* BEGIN *
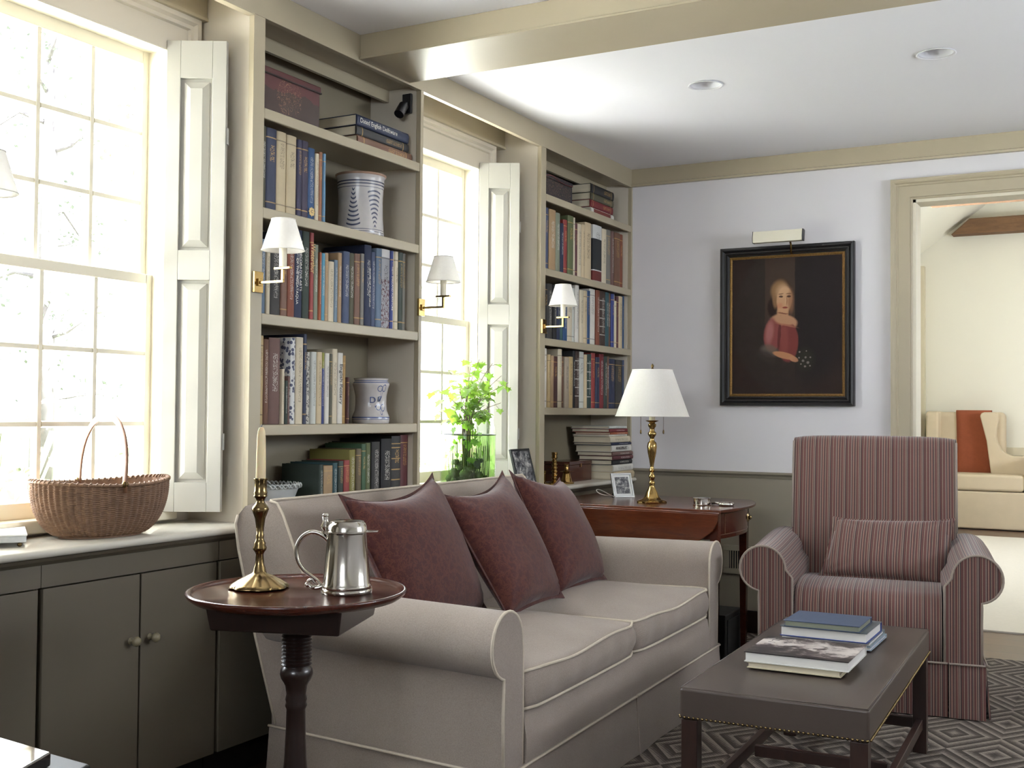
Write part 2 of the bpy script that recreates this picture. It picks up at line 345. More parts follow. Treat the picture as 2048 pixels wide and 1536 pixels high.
# other walls of the room, outside the frame, with invented openings that let in fill light
mb = MB(); mb.box(4.3, -2.6, 0, 4.4, 2.6, 2.52); mb.box(4.3, 4.9, 0, 4.4, YB, 2.52); mb.box(4.3, 2.6, 0, 4.4, 2.75, 2.52); mb.box(4.3, 4.75, 0, 4.4, 4.9, 2.52); mb.box(4.3, 2.75, 0, 4.4, 4.75, 1.5); mb.box(4.3, 2.75, 2.1, 4.4, 4.75, 2.52); mb.box(4.3, 1.5, 2.45, 6.0, 11.5, 2.52); struct('wall_right', mb, WALL)  # opening added for fill; last box is an unseen overhang added to block sun
mb = MB(); mb.box(-.34, -2.6, 0, 1.35, -2.5, 2.52); mb.box(2.85, -2.6, 0, 4.4, -2.5, 2.52); mb.box(1.35, -2.6, 0, 2.85, -2.5, 1.6); mb.box(1.35, -2.6, 2.3, 2.85, -2.5, 2.52); struct('wall_front', mb, WALL)  # high opening behind the camera, added for fill light

# ---------------------------------------------------------------- windows
def window(name, W, cols, wn):
    y0, y1, z0, z1 = W
    w_ = st(bpy.data.objects.new(name, None)); COL.objects.link(w_); w_.location = (-.24, (y0+y1)/2, z0); L = (.24, -(y0+y1)/2, -z0)
    def P(mb, nm, m, **k): return mb.obj(nm, m, w_, loc=L, **k)
    c = .025; yc0, yc1 = y0-.12, y1+.12
    # casing on the wall
    mb = MB(); pr = [(0, .025), (.080, .025), (.084, .034), (.096, .034), (.104, .044), (.120, .044), (.120, 0)]
    pr = [(0, 0)]+pr
    for (o1, d1), (o2, d2) in zip(pr, pr[1:]):
        A = [(-.24+d1, y0-o1, z0), (-.24+d1, y0-o1, z1+o1), (-.24+d1, y1+o1, z1+o1), (-.24+d1, y1+o1, z0)]
        B = [(-.24+d2, y0-o2, z0), (-.24+d2, y0-o2, z1+o2), (-.24+d2, y1+o2, z1+o2), (-.24+d2, y1+o2, z0)]
        mb.add(A+B, [(0, 1, 5, 4), (1, 2, 6, 5), (2, 3, 7, 6)])
    P(mb, 'casing', NICHE, fix=False)
    # jamb lining
    mb = MB(); mb.box(-.33, y0-.001, z0, -.216, y0+.004, z1); mb.box(-.33, y1-.004, z0, -.216, y1+.001, z1); mb.box(-.33, y0, z1-.004, -.216, y1, z1+.001)
    P(mb, 'jamb', CREAM)
    mb = MB(); mb.box(-.33, y0-.06, z0-.035, -.205, y1+.06, z0+.002); P(mb, 'window_sill', CREAM, bevel=.006)
    fw = .026
    g0, g1 = y0+fw, y1-fw; zm = 1.49
    def sash(nm, xa, xb, za, zb, tb, tt):
        mb = MB(); mb.box(xa, y0+.002, za, xb, g0, zb); mb.box(xa, g1, za, xb, y1-.002, zb); mb.box(xa, g0, za, xb, g1, za+tb); mb.box(xa, g0, zb-tt, xb, g1, zb)
        s = P(mb, nm, CREAM, bevel=.003)
        mu = MB(); A, B = za+tb, zb-tt; hw = .0095
        for i in range(1, cols):
            y = g0+(g1-g0)*i/cols; mu.prism([(xb-.004, y-.006), (xb-.012, y-hw), (xa+.004, y-hw), (xa+.004, y+hw), (xb-.012, y+hw), (xb-.004, y+.006)], 'Z', A, B)
        for j in range(1, 3):
            z = A+(B-A)*j/3
            for i in range(cols):
                ya = g0+(g1-g0)*i/cols+hw*(i > 0); yb = g0+(g1-g0)*(i+1)/cols-hw*(i < cols-1)
                mu.prism([(xb-.004, z-.006), (xb-.012, z-hw), (xa+.004, z-hw), (xa+.004, z+hw), (xb-.012, z+hw), (xb-.004, z+.006)], 'Y', ya, yb)
        mo = mu.obj('glazing_bars', CREAM, s, loc=(0, 0, 0))
        for i in range(cols):
            for j in range(3):
                ya = g0+(g1-g0)*i/cols+hw-.001; yb = g0+(g1-g0)*(i+1)/cols-hw+.001; zc = A+(B-A)*j/3+hw-.001; zd = A+(B-A)*(j+1)/3-hw+.001; x = (xa+xb)/2-.004
                MB().add([(x, ya, zc), (x, yb, zc), (x, yb, zd), (x, ya, zd)], [(0, 1, 2, 3)]).obj('pane', PANE, s)
        return s
    sash('upper_sash', -.322, -.290, zm-.012, z1, .030, .042)
    sash('lower_sash', -.292, -.262, z0, zm+.014, .045, .030)
    return w_
window('window_1', W1, 4, 1); window('window_2', W2, 3, 2)
# pelmet boxes with a bead below the header
for nm, (a, b_) in (('trim_7', (1.69, 2.648)), ('trim_8', (3.597, 4.578))):
    mb = MB(); mb.box(-.2395, a, 2.318, -.188, b_-.001, ZC); mb.box(-.2395, a, 2.306, -.184, b_-.001, 2.318); struct(nm, mb, TRIM, bevel=.002)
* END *
** OBJECTIVE **
Return only the lines running from the top of the data to the line that holds "mb = MB(); mb.box(-.34, -2.6, 0, 1.35, -2.5, 2.52);". Include both of those lines, but skip the pictures.

** RESULT OF THIS EXERCISE **
Write part 2 of the bpy script that recreates this picture. It picks up at line 345. More parts follow. Treat the picture as 2048 pixels wide and 1536 pixels high.
# other walls of the room, outside the frame, with invented openings that let in fill light
mb = MB(); mb.box(4.3, -2.6, 0, 4.4, 2.6, 2.52); mb.box(4.3, 4.9, 0, 4.4, YB, 2.52); mb.box(4.3, 2.6, 0, 4.4, 2.75, 2.52); mb.box(4.3, 4.75, 0, 4.4, 4.9, 2.52); mb.box(4.3, 2.75, 0, 4.4, 4.75, 1.5); mb.box(4.3, 2.75, 2.1, 4.4, 4.75, 2.52); mb.box(4.3, 1.5, 2.45, 6.0, 11.5, 2.52); struct('wall_right', mb, WALL)  # opening added for fill; last box is an unseen overhang added to block sun
mb = MB(); mb.box(-.34, -2.6, 0, 1.35, -2.5, 2.52); mb.box(2.85, -2.6, 0, 4.4, -2.5, 2.52); mb.box(1.35, -2.6, 0, 2.85, -2.5, 1.6); mb.box(1.35, -2.6, 2.3, 2.85, -2.5, 2.52); struct('wall_front', mb, WALL)  # high opening behind the camera, added for fill light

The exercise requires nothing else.